After Alibaba (BABA) posted very poor quarterly results and forecasted slowing growth, Bloomberg reported that China may ask DiDi to de-list from U.S. exchanges. The rumors come at a bad time.

Investors already sold off China stocks in 2021. The Chinese Communist Party started a regulatory crackdown on technology companies late last year. It imposed fines against Alibaba and disapproved of DiDi’s listing. DiDi did not address security concerns, so it did not get the CCP’s blessing to list on the U.S. market.

Novice investors think DIDI stock will get a go-private price equal to that of the IPO. For DiDi to pay $14 when the stock is half that price is unlikely. It is better off dealing with lawyers suing DiDi for the de-listing. Furthermore, U.S. investors have the limited legal power to get much from DiDi. Still, the case could drag on for years before investors get the $14 price.

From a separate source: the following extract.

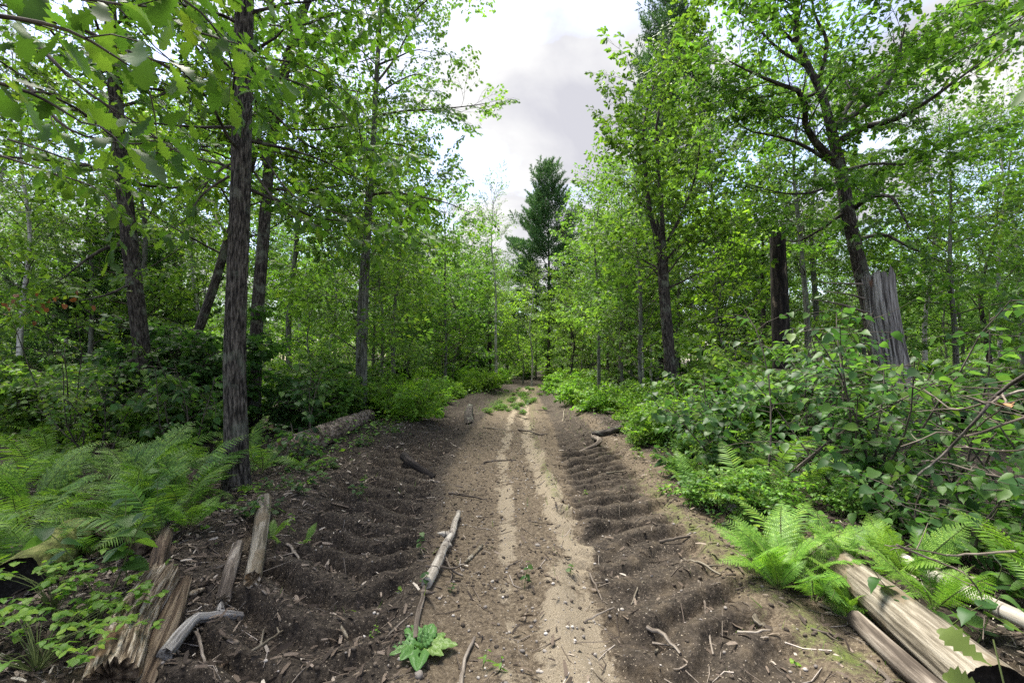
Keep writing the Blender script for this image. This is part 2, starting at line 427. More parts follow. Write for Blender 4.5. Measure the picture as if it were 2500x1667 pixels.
def soil_mat(name, forest):
    m, n, l = newmat(name)
    out = n.new('ShaderNodeOutputMaterial'); pb = n.new('ShaderNodeBsdfPrincipled')
    pb.inputs['Roughness'].default_value = 0.9; pb.inputs['Specular IOR Level'].default_value = 0.2
    tx = n.new('ShaderNodeTexCoord'); vec = tx.outputs['Object']
    def noise(s, d=5, rgh=0.6):
        z = n.new('ShaderNodeTexNoise'); z.inputs['Scale'].default_value = s; z.inputs['Detail'].default_value = d; z.inputs['Roughness'].default_value = rgh
        l.new(vec, z.inputs['Vector']); return z.outputs[0]
    fine, med, big, grit = noise(38, 6, 0.7), noise(7, 5), noise(1.1, 4), noise(170, 3, 0.7)
    dk = ramp(n, [(0.34, (0.011, 0.0085, 0.0065)), (0.5, (0.034, 0.027, 0.020)), (0.66, (0.080, 0.064, 0.048))]); l.new(fine, dk.inputs[0])
    md = ramp(n, [(0.34, (0.042, 0.032, 0.021)), (0.5, (0.098, 0.076, 0.051)), (0.66, (0.175, 0.141, 0.097))]); l.new(fine, md.inputs[0])
    sd_ = ramp(n, [(0.34, (0.125, 0.100, 0.068)), (0.5, (0.205, 0.17, 0.12)), (0.66, (0.28, 0.24, 0.176))]); l.new(grit, sd_.inputs[0])
    def mix(f, a, b):
        x = N(n, 'ShaderNodeMix', data_type='RGBA'); l.new(f, x.inputs[0]); l.new(a, x.inputs[6]); l.new(b, x.inputs[7]); return x.outputs[2]
    aw = N(n, 'ShaderNodeAttribute', attribute_name='humus'); sa = N(n, 'ShaderNodeAttribute', attribute_name='sand')
    def thresh(val, a, b, lo, hi):
        """val attribute broken up by noise"""
        s = N(n, 'ShaderNodeMath', operation='ADD'); l.new(val, s.inputs[0])
        k = N(n, 'ShaderNodeMath', operation='MULTIPLY_ADD'); k.inputs[1].default_value = 1.5; k.inputs[2].default_value = -0.75
        l.new(a, k.inputs[0]); l.new(k.outputs[0], s.inputs[1])
        mr = n.new('ShaderNodeMapRange'); mr.inputs[1].default_value, mr.inputs[2].default_value = lo, hi
        l.new(s.outputs[0], mr.inputs[0]); return mr.outputs[0]
    mixn = N(n, 'ShaderNodeMath', operation='MULTIPLY_ADD'); l.new(fine, mixn.inputs[0]); mixn.inputs[1].default_value = 0.55
    half = N(n, 'ShaderNodeMath', operation='MULTIPLY'); l.new(med, half.inputs[0]); half.inputs[1].default_value = 0.75
    l.new(half.outputs[0], mixn.inputs[2])
    brk = N(n, 'ShaderNodeMath', operation='SUBTRACT'); l.new(mixn.outputs[0], brk.inputs[0]); brk.inputs[1].default_value = 0.15
    brk = brk.outputs[0]
    f_h = thresh(aw.outputs['Fac'], brk, None, 0.32, 0.66)
    c = mix(f_h, md.outputs[0], dk.outputs[0])
    f_s = thresh(sa.outputs['Fac'], brk, None, 0.34, 0.54)
    c = mix(f_s, c, sd_.outputs[0])
    # scattered pale grit and dark crumbs
    sp = ramp(n, [(0.66, (0, 0, 0)), (0.72, (1, 1, 1))]); l.new(noise(85, 2, 0.5), sp.inputs[0])
    spk = N(n, 'ShaderNodeMix', data_type='RGBA'); spk.inputs[7].default_value = (0.32, 0.27, 0.20, 1)
    l.new(sp.outputs[0], spk.inputs[0]); l.new(c, spk.inputs[6]); c = spk.outputs[2]
    ms = N(n, 'ShaderNodeAttribute', attribute_name='moss')
    f_m = thresh(ms.outputs['Fac'], brk, None, 0.35, 0.7)
    mr = ramp(n, [(0.3, (0.045, 0.06, 0.016)), (0.6, (0.10, 0.125, 0.03))]); l.new(fine, mr.inputs[0])
    c = mix(f_m, c, mr.outputs[0])
    l.new(c, pb.inputs['Base Color'])
    b1 = n.new('ShaderNodeBump'); b1.inputs['Strength'].default_value = 0.9; b1.inputs['Distance'].default_value = 0.02; l.new(fine, b1.inputs['Height'])
    b2 = n.new('ShaderNodeBump'); b2.inputs['Strength'].default_value = 0.6; b2.inputs['Distance'].default_value = 0.006; l.new(grit, b2.inputs['Height'])
    l.new(b1.outputs[0], b2.inputs['Normal']); l.new(b2.outputs[0], pb.inputs['Normal'])
    l.new(pb.outputs[0], out.inputs[0])
    return m
M_SOIL = soil_mat('churned_soil', False)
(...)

Pindudoduo lost 16% of its value on Nov. 26 when it posted non-GAAP EPS of 34 cents. GAAP EPS was just 4 cents, despite revenue growing by 61.7% to $3.34 billion. The revenue result missed consensus estimates by $690 million. The firm’s active monthly active users rose by only 15% Y/Y.

PDD stock may fall to new lows. Once selling pressure ends and the short float of 10.55% shrinks, consider speculating on it.